New Skate Park Draws a Crowd

Tuesday July 25, 2023

SALISBURY – Eric Cotton took time off from his job at a restaurant in Portsmouth. NH, last Friday to be among the first to test out the banks, bowl and half rails of the new concrete skate park at Partridge Brook Park.
The “ripper” from Sweden, who lives in Dover, NH, was “stoked” by the new park and planned to return the next day to “shred” with several rollerblading friends.
The long-awaited skate park has been open for a little more than a week, attracting the usual teenage boarders, but also a pair of young fathers, who babysat their son or daughter on Friday afternoon rolling over the concrete expanse, child in arms.

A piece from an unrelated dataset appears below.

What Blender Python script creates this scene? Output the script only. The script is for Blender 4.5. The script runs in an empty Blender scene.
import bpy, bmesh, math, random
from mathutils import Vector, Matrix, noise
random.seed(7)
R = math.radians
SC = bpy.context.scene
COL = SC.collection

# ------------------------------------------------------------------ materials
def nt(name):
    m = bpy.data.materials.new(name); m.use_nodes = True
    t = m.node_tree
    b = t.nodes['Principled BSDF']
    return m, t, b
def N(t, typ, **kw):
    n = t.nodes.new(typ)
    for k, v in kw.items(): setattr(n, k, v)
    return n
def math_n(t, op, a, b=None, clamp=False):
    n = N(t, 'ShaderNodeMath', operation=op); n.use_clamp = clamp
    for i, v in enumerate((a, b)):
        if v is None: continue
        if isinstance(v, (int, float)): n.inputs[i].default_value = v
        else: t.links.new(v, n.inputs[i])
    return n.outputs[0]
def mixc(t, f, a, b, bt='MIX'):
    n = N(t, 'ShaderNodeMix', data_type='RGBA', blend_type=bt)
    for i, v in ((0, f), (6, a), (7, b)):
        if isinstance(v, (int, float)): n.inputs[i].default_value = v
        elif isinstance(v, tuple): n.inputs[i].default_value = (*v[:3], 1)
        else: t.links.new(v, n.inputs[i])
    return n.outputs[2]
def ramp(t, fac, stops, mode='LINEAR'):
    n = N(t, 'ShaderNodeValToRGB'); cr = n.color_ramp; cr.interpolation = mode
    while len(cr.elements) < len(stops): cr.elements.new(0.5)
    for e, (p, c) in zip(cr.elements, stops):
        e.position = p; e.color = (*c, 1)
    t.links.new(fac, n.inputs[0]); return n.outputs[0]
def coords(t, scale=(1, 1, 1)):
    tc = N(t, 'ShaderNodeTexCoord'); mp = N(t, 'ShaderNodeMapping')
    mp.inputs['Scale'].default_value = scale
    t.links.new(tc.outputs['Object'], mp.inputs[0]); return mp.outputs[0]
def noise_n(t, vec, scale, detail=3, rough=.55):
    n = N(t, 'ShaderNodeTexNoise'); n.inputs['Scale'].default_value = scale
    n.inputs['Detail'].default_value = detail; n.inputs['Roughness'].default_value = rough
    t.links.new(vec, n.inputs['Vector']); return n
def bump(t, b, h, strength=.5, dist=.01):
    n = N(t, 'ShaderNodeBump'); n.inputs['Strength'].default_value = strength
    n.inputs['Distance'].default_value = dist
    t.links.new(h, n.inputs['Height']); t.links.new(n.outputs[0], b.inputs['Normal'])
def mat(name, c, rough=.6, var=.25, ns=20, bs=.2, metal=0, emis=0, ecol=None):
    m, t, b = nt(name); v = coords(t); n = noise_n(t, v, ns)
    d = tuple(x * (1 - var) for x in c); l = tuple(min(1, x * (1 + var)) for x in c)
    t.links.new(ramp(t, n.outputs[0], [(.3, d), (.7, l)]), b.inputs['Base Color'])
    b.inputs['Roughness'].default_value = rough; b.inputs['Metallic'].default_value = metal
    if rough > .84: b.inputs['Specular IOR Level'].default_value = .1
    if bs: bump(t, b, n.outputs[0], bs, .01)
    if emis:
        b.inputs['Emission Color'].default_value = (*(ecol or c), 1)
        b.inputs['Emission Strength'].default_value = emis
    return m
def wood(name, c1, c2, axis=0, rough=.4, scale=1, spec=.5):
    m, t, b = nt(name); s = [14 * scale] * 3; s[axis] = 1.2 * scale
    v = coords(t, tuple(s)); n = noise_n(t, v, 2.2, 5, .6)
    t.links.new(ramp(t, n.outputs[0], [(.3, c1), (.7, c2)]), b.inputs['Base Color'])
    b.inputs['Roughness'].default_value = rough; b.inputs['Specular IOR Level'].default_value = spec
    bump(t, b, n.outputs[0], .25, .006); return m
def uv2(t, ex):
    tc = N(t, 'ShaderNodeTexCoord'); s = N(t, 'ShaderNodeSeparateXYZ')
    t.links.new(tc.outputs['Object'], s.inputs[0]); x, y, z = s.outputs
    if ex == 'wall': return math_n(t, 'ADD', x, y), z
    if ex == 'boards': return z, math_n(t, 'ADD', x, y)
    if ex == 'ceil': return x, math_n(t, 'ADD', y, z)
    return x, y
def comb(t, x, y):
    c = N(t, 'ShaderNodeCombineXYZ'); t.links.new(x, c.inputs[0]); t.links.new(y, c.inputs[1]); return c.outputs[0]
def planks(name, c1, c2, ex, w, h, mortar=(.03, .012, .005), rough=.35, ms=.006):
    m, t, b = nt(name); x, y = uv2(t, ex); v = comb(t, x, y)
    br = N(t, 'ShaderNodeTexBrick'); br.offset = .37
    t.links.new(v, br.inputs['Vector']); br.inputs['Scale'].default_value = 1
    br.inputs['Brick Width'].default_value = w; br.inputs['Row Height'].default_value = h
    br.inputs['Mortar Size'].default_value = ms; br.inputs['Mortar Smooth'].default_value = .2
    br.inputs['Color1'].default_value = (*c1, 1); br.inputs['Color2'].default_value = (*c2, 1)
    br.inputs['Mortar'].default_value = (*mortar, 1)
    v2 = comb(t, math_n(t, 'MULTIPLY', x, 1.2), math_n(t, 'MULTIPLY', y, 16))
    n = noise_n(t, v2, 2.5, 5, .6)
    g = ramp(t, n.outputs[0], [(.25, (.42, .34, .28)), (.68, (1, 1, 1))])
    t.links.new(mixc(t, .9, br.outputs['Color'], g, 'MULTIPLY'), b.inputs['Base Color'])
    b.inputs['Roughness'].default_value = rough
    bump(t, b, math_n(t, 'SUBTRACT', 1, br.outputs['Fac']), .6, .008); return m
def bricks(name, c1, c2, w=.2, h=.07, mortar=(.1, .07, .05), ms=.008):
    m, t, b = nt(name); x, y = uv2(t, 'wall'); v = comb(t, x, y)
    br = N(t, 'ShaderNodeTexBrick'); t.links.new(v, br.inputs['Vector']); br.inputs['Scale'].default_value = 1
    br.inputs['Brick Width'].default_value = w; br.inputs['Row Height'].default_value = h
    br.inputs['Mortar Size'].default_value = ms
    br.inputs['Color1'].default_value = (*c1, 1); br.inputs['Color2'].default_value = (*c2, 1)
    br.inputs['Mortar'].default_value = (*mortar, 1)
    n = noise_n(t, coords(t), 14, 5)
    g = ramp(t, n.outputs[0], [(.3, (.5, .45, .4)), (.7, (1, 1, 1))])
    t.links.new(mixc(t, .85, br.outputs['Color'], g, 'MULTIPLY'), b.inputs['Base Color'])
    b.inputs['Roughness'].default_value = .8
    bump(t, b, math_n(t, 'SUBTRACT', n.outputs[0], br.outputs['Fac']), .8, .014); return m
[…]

“Those are modern fathers,” Cotton said.
The skate park at the northern end of the expansive Partridge Brook Park is not easy to get to, which the boarders said they like. Being hidden with no easy car access keeps away the “kooks,” people who don’t understand the culture of skateboarding.
“The people who come here really want to be here,” Cotton said.

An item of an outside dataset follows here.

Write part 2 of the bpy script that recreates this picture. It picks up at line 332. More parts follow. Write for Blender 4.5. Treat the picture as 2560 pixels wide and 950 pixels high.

To get to the skate park, walk, bike or skateboard along the Eastern Marsh Trail just north of the Salisbury Elementary School on the eastern side of the trail.

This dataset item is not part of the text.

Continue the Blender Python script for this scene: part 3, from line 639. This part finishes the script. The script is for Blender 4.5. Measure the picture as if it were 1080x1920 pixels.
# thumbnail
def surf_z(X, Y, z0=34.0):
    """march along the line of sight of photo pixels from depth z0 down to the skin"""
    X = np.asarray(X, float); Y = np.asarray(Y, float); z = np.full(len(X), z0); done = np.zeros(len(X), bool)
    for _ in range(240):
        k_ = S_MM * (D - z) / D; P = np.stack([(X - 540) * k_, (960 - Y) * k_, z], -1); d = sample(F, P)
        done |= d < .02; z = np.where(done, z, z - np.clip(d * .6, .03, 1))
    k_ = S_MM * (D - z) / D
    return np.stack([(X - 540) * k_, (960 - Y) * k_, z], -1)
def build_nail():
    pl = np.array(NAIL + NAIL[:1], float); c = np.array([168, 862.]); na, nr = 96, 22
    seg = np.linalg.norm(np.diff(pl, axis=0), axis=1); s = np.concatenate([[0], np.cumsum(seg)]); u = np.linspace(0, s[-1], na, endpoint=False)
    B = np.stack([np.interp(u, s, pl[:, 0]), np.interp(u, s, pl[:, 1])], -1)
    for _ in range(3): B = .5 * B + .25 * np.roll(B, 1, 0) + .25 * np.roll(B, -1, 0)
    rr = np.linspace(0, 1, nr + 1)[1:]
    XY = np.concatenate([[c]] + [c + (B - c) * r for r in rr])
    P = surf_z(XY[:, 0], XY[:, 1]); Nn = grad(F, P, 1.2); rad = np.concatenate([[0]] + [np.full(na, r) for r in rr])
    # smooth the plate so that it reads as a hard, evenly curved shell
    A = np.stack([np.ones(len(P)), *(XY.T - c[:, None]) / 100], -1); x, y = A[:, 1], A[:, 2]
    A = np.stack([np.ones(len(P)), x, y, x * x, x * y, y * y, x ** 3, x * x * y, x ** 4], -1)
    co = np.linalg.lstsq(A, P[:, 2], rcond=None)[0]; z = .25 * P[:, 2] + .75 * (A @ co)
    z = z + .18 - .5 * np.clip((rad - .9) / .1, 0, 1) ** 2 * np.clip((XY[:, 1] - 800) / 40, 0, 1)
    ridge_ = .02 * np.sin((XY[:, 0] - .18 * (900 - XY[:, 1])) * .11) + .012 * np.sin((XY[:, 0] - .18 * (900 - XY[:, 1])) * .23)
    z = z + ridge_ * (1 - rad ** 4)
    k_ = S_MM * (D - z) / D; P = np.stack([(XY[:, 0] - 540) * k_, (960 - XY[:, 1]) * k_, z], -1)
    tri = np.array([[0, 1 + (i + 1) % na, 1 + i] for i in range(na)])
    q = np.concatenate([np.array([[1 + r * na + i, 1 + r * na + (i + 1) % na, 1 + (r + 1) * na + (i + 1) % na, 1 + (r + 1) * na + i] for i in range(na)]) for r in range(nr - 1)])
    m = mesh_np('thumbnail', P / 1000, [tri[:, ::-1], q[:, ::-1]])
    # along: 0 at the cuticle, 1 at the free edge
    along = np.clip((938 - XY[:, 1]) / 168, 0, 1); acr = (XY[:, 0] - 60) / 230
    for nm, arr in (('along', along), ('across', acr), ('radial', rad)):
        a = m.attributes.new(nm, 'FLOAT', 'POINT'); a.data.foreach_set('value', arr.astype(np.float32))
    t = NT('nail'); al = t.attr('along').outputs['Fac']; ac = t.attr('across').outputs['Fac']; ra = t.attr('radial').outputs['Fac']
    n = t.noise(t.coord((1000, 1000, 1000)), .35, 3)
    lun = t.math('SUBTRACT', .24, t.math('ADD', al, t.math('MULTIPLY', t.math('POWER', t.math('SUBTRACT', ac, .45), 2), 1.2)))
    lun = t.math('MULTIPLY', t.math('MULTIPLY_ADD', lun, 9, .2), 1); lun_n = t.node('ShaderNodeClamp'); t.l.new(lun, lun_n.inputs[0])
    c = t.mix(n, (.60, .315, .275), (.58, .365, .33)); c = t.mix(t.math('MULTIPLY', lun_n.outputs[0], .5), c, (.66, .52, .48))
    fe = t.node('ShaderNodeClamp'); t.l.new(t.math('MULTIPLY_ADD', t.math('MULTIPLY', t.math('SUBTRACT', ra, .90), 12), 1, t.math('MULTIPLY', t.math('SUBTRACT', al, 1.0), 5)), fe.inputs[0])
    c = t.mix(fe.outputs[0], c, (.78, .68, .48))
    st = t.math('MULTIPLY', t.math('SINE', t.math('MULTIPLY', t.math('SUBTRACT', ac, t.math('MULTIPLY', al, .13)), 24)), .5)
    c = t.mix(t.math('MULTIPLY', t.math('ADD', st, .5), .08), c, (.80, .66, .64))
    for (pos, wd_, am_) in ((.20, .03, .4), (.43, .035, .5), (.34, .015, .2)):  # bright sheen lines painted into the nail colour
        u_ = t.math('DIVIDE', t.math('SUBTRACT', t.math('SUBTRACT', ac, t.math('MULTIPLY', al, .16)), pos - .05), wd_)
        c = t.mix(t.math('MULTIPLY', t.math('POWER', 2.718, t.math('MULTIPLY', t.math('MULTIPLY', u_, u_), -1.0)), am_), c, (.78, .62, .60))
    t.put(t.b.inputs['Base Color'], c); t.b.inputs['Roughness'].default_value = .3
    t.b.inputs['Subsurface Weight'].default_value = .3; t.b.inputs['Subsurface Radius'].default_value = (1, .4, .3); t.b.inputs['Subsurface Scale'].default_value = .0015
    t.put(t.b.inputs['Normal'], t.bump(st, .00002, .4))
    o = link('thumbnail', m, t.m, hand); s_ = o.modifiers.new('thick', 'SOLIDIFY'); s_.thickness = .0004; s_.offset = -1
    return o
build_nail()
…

If you come by car, park in designated spaces at the school, walk to the trail behind the school property and head north about a mile to the skate park.
Other skateboard parks in Amesbury near the high school, Ipswich’s Switch Rideable Artwork on Linebrook Road in Bialek Park and in Newburyport behind the Nock Middle School have easy access.
The new skate park, which features a bowl, banks, rails and extensions, has been on the radar of skateboarders throughout the North Shore.
Maybe as a sign of approval by the skateboarders, one of the concrete banks has already been tagged with graffiti with the initials DSS and SSS and a drawing of what looks like Minnie Mouse.
The $850,000 skate park was funded mostly by grants, including one from the Parkland Acquisitions and Renovations for Communities and another from the Americans With Disabilities Act.
Built by Artisan Skateparks of Kitty Hawk, NC, the park combined its expertise in building and designing skateparks with extensive input from local skateboarders to the town’s Park and Recreation Commission and Planning Department.